• Goal of the exercise: From the very first line of the data to the line containing "shape='RECTANGLE', size=1.6, size_y=.05)", retype everything exactly, leaving the pictures behind.

----------

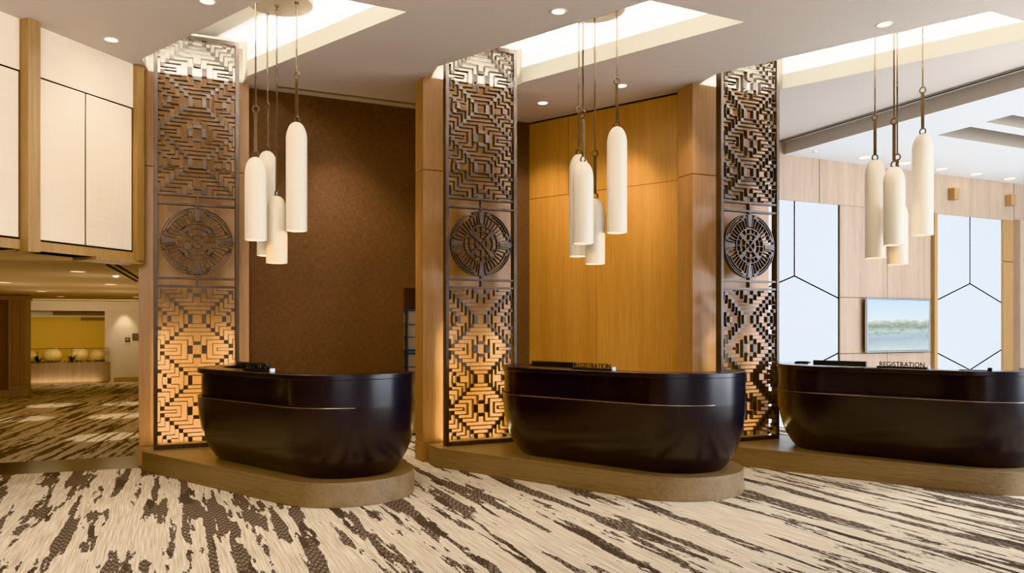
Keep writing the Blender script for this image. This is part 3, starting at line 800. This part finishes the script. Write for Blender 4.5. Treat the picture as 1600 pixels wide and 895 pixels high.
t = thing('air_diffuser', 'black double-slot air diffuser in the corridor ceiling by the pier', 'air vent', (-4.30, 8.3, 2.14), math.atan2(2.6, -1.0))
MB().box(0, 3.2, 0, .04, -.006, .01).build('slot', M['line'], t); MB().box(0, 3.2, .09, .13, -.006, .01).build('slot', M['line'], t)
for (x, y, e) in ((-5.52, 10.0, 80), (-6.57, 12.4, 80), (-8.7, 14.1, 80), (-7.46, 14.46, 80), (-7.9, 11.95, 70), (-7.6, 17.4, 70)):
    spot((x, y-.3, 2.12), (x+.1, y+.1, 0), e, (1, .82, .56), 26, .5)
    light('POINT', 'corridor_fill', (x, y, 1.7), 4.0, (1, .78, .52), shadow_soft_size=.4)
for x in (-1.0, .35):
    p = on_c(x, -.15, 2.06); q = on_c(x, .15, 1.2); spot(p, q, 22, (1, .9, .74), 60, .9)
p = on_c(-1.2, 1.6, 1.3); light('AREA', 'niche_wash', p, 16, (1, .80, .42), on_c(-1.2, 3.2, 1.1), shape='RECTANGLE', size=4, size_y=.4)
light('AREA', 'boulder_fill', on_c(-1.0, .22, .90), 2.2, (1, .85, .5), on_c(-1.0, .6, .7), shape='RECTANGLE', size=2.4, size_y=.1)  # added fill to brighten the boulders, no lamp in the planter
light('AREA', 'planter_wash', on_c(-1.0, -.12, .03), 2.2, (1, .74, .42), on_c(-1.0, .1, .5), shape='RECTANGLE', size=1.6, size_y=.05)

light('AREA', 'corridor_wall_fill', on_c(-.6, -1.6, 1.9), 18, (1, .84, .62), on_c(-.4, .1, 1.5), shape='RECTANGLE', size=3.5, size_y=.2)  # added fill to brighten the back wall, not a fitting
light('AREA', 'corridor_upfill', (-7.2, 12.5, .25), 26, (1, .78, .5), (-7.2, 12.5, 2.1), shape='RECTANGLE', size=3, size_y=8)  # added fill lifting the corridor ceiling, no fitting stands here
# ------------------------------------------------------------------ far right wall
wf = sroot('wall_right', (3.95, 11.15, 0), TH)
MB().box(-2.2, 10, .0, .2, 0, 4.3).build('white_panels', M['white'], wf, smooth=False)
MB().box(-2.2, 10, -.05, 0, 3.325, 4.2).build('upper_band', M['pale'], wf, smooth=False)
for x in (.7, 5.30): MB().box(x, x+.008, -.052, -.048, 3.325, 4.2).build('seam', M['line'], wf, smooth=False)
MB().box(1.155, 2.176, -.03, 0, 0, 3.325).build('wood_panel', M['pale'], wf, smooth=False)
MB().box(2.184, 3.19, -.03, 0, 0, 3.325).build('wood_panel', M['pale'], wf, smooth=False)
for z in (1.917, 1.054): MB().box(1.155, 3.19, -.032, -.028, z-.004, z+.004).build('seam', M['line'], wf, smooth=False)
MB().box(3.19, 3.27, -.10, 0, 0, 3.325).build('post', M['oak'], wf, smooth=False); MB().box(3.27, 3.30, -.04, 0, 0, 3.325).build('post_edge', M['silver'], wf, smooth=False)
MB().box(5.03, 5.31, -.04, .0, 0, 3.325).build('post', M['oak'], wf, smooth=False)
MB().box(5.31, 8, -.16, 0, 0, 3.325).build('wood_panel', M['pale'], wf, smooth=False); MB().box(5.4, 8, -.28, -.16, 2.61, 2.66).build('shelf', M['oak'], wf, smooth=False)
MB().box(5.03, 5.31, -.042, -.03, 2.60, 2.61).build('seam', M['line'], wf, smooth=False)
def seam(x0, z0, x1, z1, w=.011):
    d = Vector((x1-x0, z1-z0)).normalized(); q = Vector((-d.y, d.x))*w
    MB().prismY([(x0-q.x, z0-q.y), (x1-q.x, z1-q.y), (x1+q.x, z1+q.y), (x0+q.x, z0+q.y)], -.006, 0).build('seam', M['line'], wf, smooth=False)
seam(.255, 2.218, .255, 3.325); seam(.255, 2.218, 1.155, 1.90); seam(.255, 2.218, -.645, 1.90); seam(1.155, 1.066, .255, .745); seam(-.645, 1.066, .255, .745); seam(-.645, 1.066, -.645, 1.9)
seam(4.205, 2.2, 4.205, 3.325); seam(4.205, 2.2, 3.30, 1.88); seam(4.205, 2.2, 5.03, 1.89); seam(3.30, 1.065, 4.205, .735); seam(5.03, 1.065, 4.205, .735); seam(1.15, 0, 1.15, 3.32)
def on_f(x, y, z): p = Vector((3.95, 11.15, 0))+D1*x+N1*y; return (p.x, p.y, z)
for x, lab in ((3.62, 'left'), (5.09, 'right')):
    t = thing('wall_sconce', 'small square oak sconce block high on the far wall, the '+lab+' one', 'wall sconce', on_f(x, -.05, 3.66), TH, 'sconce blocks on the far wall')
    MB().box(-.04, .09, -.12, 0, -.095, .095).build('block', M['oak'], t, bevel=.004); MB().box(-.02, .07, -.10, -.01, .0951, .098).build('diffuser', M['lensdim'], t)
t = thing('television', 'wide flat television with silver frame on the far wood-panelled wall', 'television', on_f(2.315, -.03, 1.488), TH)
MB().box(-.70, .70, -.10, -.04, -.40, .40).build('housing', M['black'], t, bevel=.004)
MB().box(-.69, .69, -.104, -.10, -.395, .395).build('screen', M['tv'], t, smooth=False)
f = MB(); f.box(-.715, .715, -.108, -.07, -.422, -.40); f.box(-.715, .715, -.108, -.07, .40, .422); f.box(-.715, -.69, -.108, -.07, -.40, .40); f.box(.69, .715, -.108, -.07, -.40, .40)
f.build('bezel', M['silver'], t, smooth=False); MB().box(-.2, .2, -.04, 0, -.15, .15).build('wall_bracket', M['black'], t, smooth=False)
t = thing('sprinkler', 'tiny white sprinkler head in the low ceiling near the dark screen', 'sprinkler', (4.35, 10.9, H2)); MB().lathe([(.0005, -.02), (.02, -.018), (.035, -.004), (.04, 0)], 16).build('cover', M['ring'], t)

# ------------------------------------------------------------------ lighting
spot((1.226, 8.40, H-.03), (.9, 9.6, 1.2), 210, (1, .80, .52), 75, .9)
spot((.37, 9.05, H-.03), (.0, 10.2, 1.5), 170, (1, .80, .52), 75, .9)
spot((1.75, 7.9, H-.03), (1.7, 8.9, 1.0), 100, (1, .80, .54), 70, .9)
spot((-1.9, 8.0, H-.03), (-1.9, 9.1, 1.7), 330, (1, .82, .60), 70, 1)
for x, y, l in DL[:3]+DL[5:]: spot((x, y, H-.03), (x+.05, y+.1, 0), 60, WARM2, 100, .9)
spot((-3.7, 7.15, H-.03), (-4.15, 7.3, 3.2), 10, WARM2, 110, 1)
light('AREA', 'entrance_daylight', (.5, -2.6, 2.0), 100, (.92, .95, 1), (.5, 6.0, 1.2), shape='RECTANGLE', size=5, size_y=2.6)
light('AREA', 'corridor_down_fill', (-7.6, 13.5, 2.1), 6, (1, .80, .54), (-7.6, 13.5, 0), shape='RECTANGLE', size=4, size_y=9)  # added general warm fill for the corridor, not a ceiling fitting
light('AREA', 'hall_fill', (-.5, 1.0, 4.0), 62, (1, .93, .84), (-.5, 5.5, 0), shape='RECTANGLE', size=7, size_y=3)
light('AREA', 'left_fill', (-2.2, 2.5, 3.2), 85, (1, .86, .70), (-4.4, 7.0, 2.9), shape='RECTANGLE', size=2, size_y=1.5)
light('AREA', 'daylight_windows', (10.5, 3.0, 2.4), 820, COOL, (3.0, 7.0, .8), shape='RECTANGLE', size=7, size_y=3.6)
light('AREA', 'atrium_daylight', (9.0, 6.6, 2.2), 390, (.80, .89, 1), (7.0, 13.0, 2.3), shape='RECTANGLE', size=6, size_y=3.6)
light('POINT', 'store_fill', (-1.6, 9.75, 2.0), 5, WARM2, shadow_soft_size=.1)  # added fill so the store room floor is lit, no lamp there

w = bpy.data.worlds.new('world'); sc.world = w; w.use_nodes = True; nt = w.node_tree; bg = nt.nodes['Background']
tc = nt.nodes.new('ShaderNodeTexCoord'); sx = nt.nodes.new('ShaderNodeSeparateXYZ'); nt.links.new(tc.outputs['Generated'], sx.inputs[0])
mr = nt.nodes.new('ShaderNodeMapRange'); mr.inputs[1].default_value = -1; mr.inputs[2].default_value = 1; nt.links.new(sx.outputs[0], mr.inputs[0])
cr = nt.nodes.new('ShaderNodeValToRGB'); cr.color_ramp.elements[0].color = (.10, .075, .05, 1); cr.color_ramp.elements[0].position = .1
cr.color_ramp.elements[1].color = (.80, .90, 1.0, 1); e = cr.color_ramp.elements.new(.5); e.color = (.42, .38, .34, 1)
nt.links.new(mr.outputs[0], cr.inputs[0]); nt.links.new(cr.outputs[0], bg.inputs[0]); bg.inputs[1].default_value = .55

sc.view_settings.view_transform = 'Khronos PBR Neutral'; sc.view_settings.exposure = .12; sc.view_settings.gamma = 1.10

cam = bpy.data.cameras.new('camera'); co = bpy.data.objects.new('camera', cam); COL.objects.link(co)
co.location = (0, 0, 1.45); co.rotation_euler = (PI/2, 0, 0); cam.sensor_width = 36; cam.lens = 36*1187/1600; cam.shift_y = 64.5/1600
cam.clip_start = .05; cam.clip_end = 100; sc.camera = co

----------

• Response:
Keep writing the Blender script for this image. This is part 3, starting at line 800. This part finishes the script. Write for Blender 4.5. Treat the picture as 1600 pixels wide and 895 pixels high.
t = thing('air_diffuser', 'black double-slot air diffuser in the corridor ceiling by the pier', 'air vent', (-4.30, 8.3, 2.14), math.atan2(2.6, -1.0))
MB().box(0, 3.2, 0, .04, -.006, .01).build('slot', M['line'], t); MB().box(0, 3.2, .09, .13, -.006, .01).build('slot', M['line'], t)
for (x, y, e) in ((-5.52, 10.0, 80), (-6.57, 12.4, 80), (-8.7, 14.1, 80), (-7.46, 14.46, 80), (-7.9, 11.95, 70), (-7.6, 17.4, 70)):
    spot((x, y-.3, 2.12), (x+.1, y+.1, 0), e, (1, .82, .56), 26, .5)
    light('POINT', 'corridor_fill', (x, y, 1.7), 4.0, (1, .78, .52), shadow_soft_size=.4)
for x in (-1.0, .35):
    p = on_c(x, -.15, 2.06); q = on_c(x, .15, 1.2); spot(p, q, 22, (1, .9, .74), 60, .9)
p = on_c(-1.2, 1.6, 1.3); light('AREA', 'niche_wash', p, 16, (1, .80, .42), on_c(-1.2, 3.2, 1.1), shape='RECTANGLE', size=4, size_y=.4)
light('AREA', 'boulder_fill', on_c(-1.0, .22, .90), 2.2, (1, .85, .5), on_c(-1.0, .6, .7), shape='RECTANGLE', size=2.4, size_y=.1)  # added fill to brighten the boulders, no lamp in the planter
light('AREA', 'planter_wash', on_c(-1.0, -.12, .03), 2.2, (1, .74, .42), on_c(-1.0, .1, .5), shape='RECTANGLE', size=1.6, size_y=.05)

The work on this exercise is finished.